Lincolnshire County Council is spending £5m to put a stone chip surface dressing at 150 sites around the county.
It will involve putting down 21,000 tonnes of material to extend the life of the roads in a more resilient way than pothole patching. 12,000 tonnes of that original 21 will be recycled aggregate (basically, sweepings from the road that come from last season’s works).
Cllr Richard Davies, Executive member for Highways is a big fan of surface dressing and says that the summer season will be a boost for many: “It’s one of the real hero methods for getting more life out of a road with a fraction of the cost of having to dig a road up and rebuild it.

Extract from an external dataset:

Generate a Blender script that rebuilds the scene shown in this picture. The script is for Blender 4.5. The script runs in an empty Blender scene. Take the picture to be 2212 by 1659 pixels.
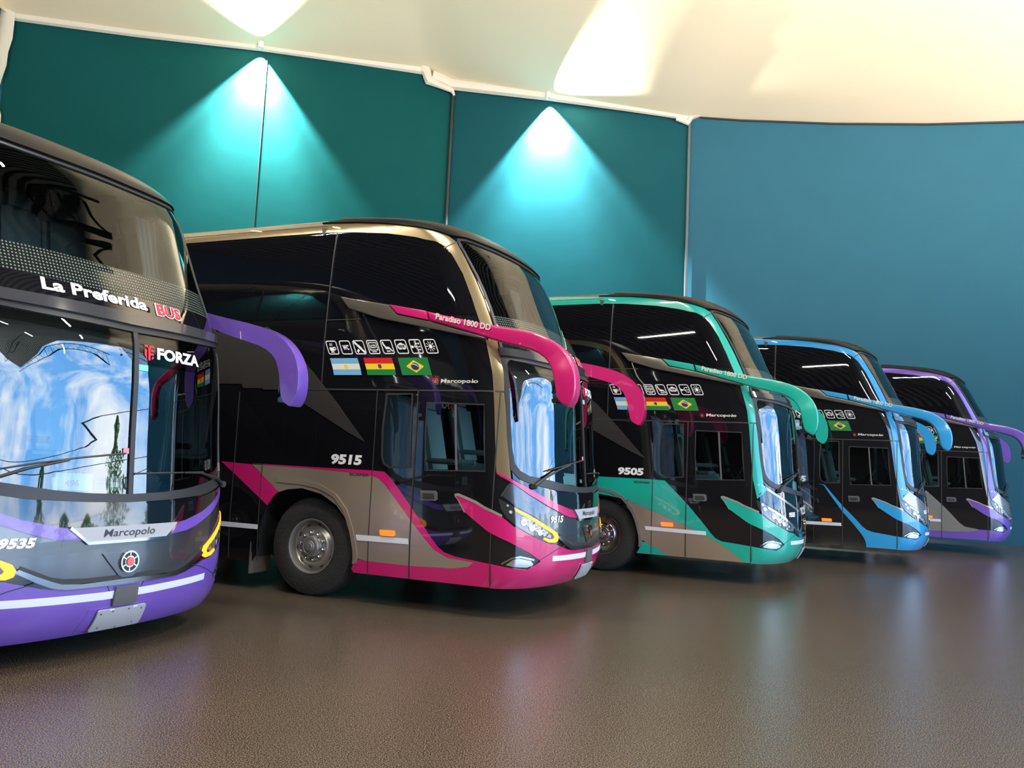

“And because of that, we get to get more return for our money. It’s so cost-effective that surface dressing in this way comes in at just a tenth of what we’d spend on alternative materials to achieve a similar result. It’s much quicker to lay, too.”
About 30,000 square metres can be laid in a day, and the works don’t always require a full road closure.
“With the programme we have planned across the summer we will get roads that are better to drive on, last longer and are easier to maintain. The surface dressing will also help to prevent or reduce pothole proliferation and it seals the surface from water, which makes the whole road more resilient.
“So surface dressing is a vitally important part of how we are working on maintaining the roads network in as financially efficient a way as possible. And the scale on which we are putting these measures into practice over the summer will give Lincolnshire a big boost ahead of next winter.”